Raila, leaders back call for referendum at Mombasa rally

Saturday January 25 2020

Calls for constitutional amendments gained momentum at the Building Bridges Initiative (BBI) rally in Mombasa on Saturday when leaders supported the call for a referendum.  

Led by former Prime Minister Raila Odinga, Wiper party leader Kalonzo Musyoka, Mombasa governor Hassan Joho and senators James Orengo and Moses Wetang’ula, more than 20 governors, senators and tens of MPs declared the referendum was inevitable.


Deputy President William Ruto ally Senator Kipchumba Murkomen, who led Tangatanga leaders in the meeting at Mama Ngina Drive, threw his weight behind the BBI.

Mr Odinga also supported 16 resolutions by the coastal people among them the need for a referendum. The resolutions were read by Kilifi Governor Amason Kingi.  

The opposition leader said that the drive for referendum through BBI was “a train that has already left the station.”


 “What we now need to do for us to reach our destination is to be an iron like a lion in Zion. We have heard what the coastal people want. They are not new because this is not the first time that they are being said, but the difference is that this time around those issues will be implemented,” said Mr Odinga.


Top among the issues the coastal leaders want included in the BBI report that will be presented to the task force appointed by President Uhuru Kenyatta is the issue of land ownership, expansion of the executive by having a position for a President, a Prime Minister and two deputies, creation of and upper and lower coast region, establishment of regional governments while retaining the counties and all port operations to be undertaken at the port facilities.

Mr Odinga said the formation of three-tier government was pushed by Coast leader Ronald Ngala.

Mr Musyoka said for the issues raised by the coastal leadership to be achieved, there must be the Constitution which can only be done through a referendum.


“For us to have a federal system, we must have a referendum. You cannot touch some laws without going through it,” said Mr Musyoka.

Governor Joho, who is also the ODM deputy party leader, said going by the number of governors at the meeting, the referendum push was already realised.

“We have at least 24 governors here. What we need is 20 counties for us to pass the referendum. Tell me who can stop that. What Raila has said cannot be stopped,” said Mr Joho.

Mr Wetangula said the changes that are being proposed to the BBI should not go beyond 2020.

He said the constitutional change and referendum were inevitable.
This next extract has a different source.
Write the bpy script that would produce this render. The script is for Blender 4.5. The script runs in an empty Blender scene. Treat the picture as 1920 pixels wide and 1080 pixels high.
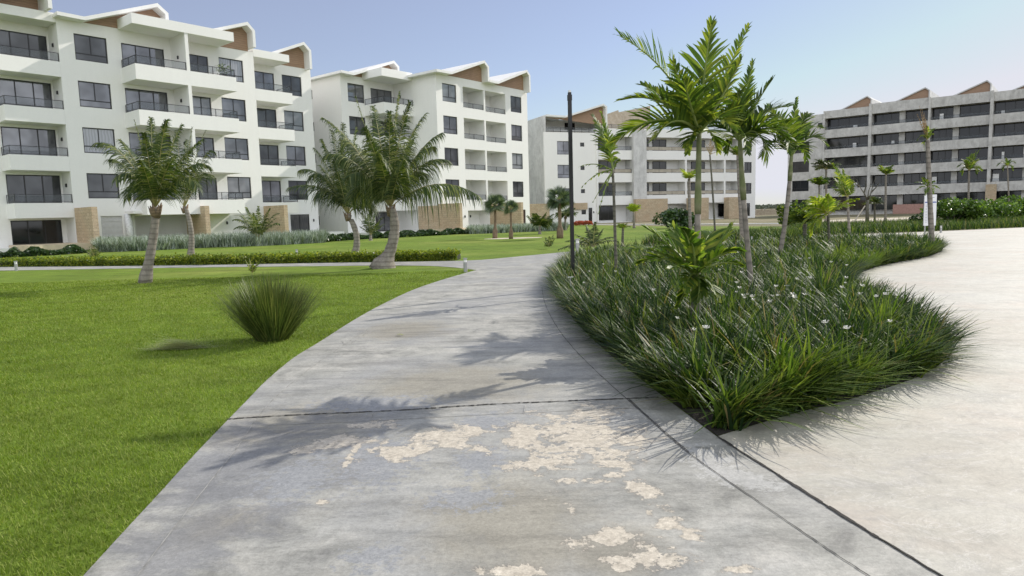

Mr Orengo said the country will be having the referendum by July.

In reference to Mr Murkomen’s support for the BBI and the referendum Mr Orengo said: “If you want to see a miracle, do not go to church tomorrow [Sunday] because it has happened today. Murkomen has called Raila Baba and talked of the referendum.”


When he took to the stage, Mr Murkomen stunned the crowd after he started his address by acknowledging Mr Odinga before he threw his support for the referendum.

“It is no longer us versus them. We will work together as Kenyans. I support the creation for the position of PM and other positions to be made,” said Mr Murkomen.

Kirinyaga Governor Anne Waiguru, who led Mt Kenya leaders in the meeting, said through BBI, there will be a referendum that would allow women have a chance in the next government.

“We will also be able to do away with the issue of having only two tribes leading other Kenyans. We will see the issue of inclusivity addressed once and for all through BBI,” said Ms Waiguru.


Kilifi governor who spoke on behalf of the coastal leaders said they had faith that BBI would address issues affecting the region.

He said the coastal people hope BBI will address the issue of land grabbing, economy will improve and coast leaders will have a chance to represent their people at the national table.

Other issues that formed part of the resolutions Mr Kingi read included provision of funds for growth of key sectors in the region, revival of defunct industries in the region, creation of an independent social and economic impact assessment commission and creation of a blue economy ministry that would be led by a CS from the region.

The others were equitable inclusion and representation of the coastal people, exploitation of natural resources to benefit the locals, equity in education, creation of regional police authorities to address the issues of insecurity, fight against graft and development of special programmes to revive tourism.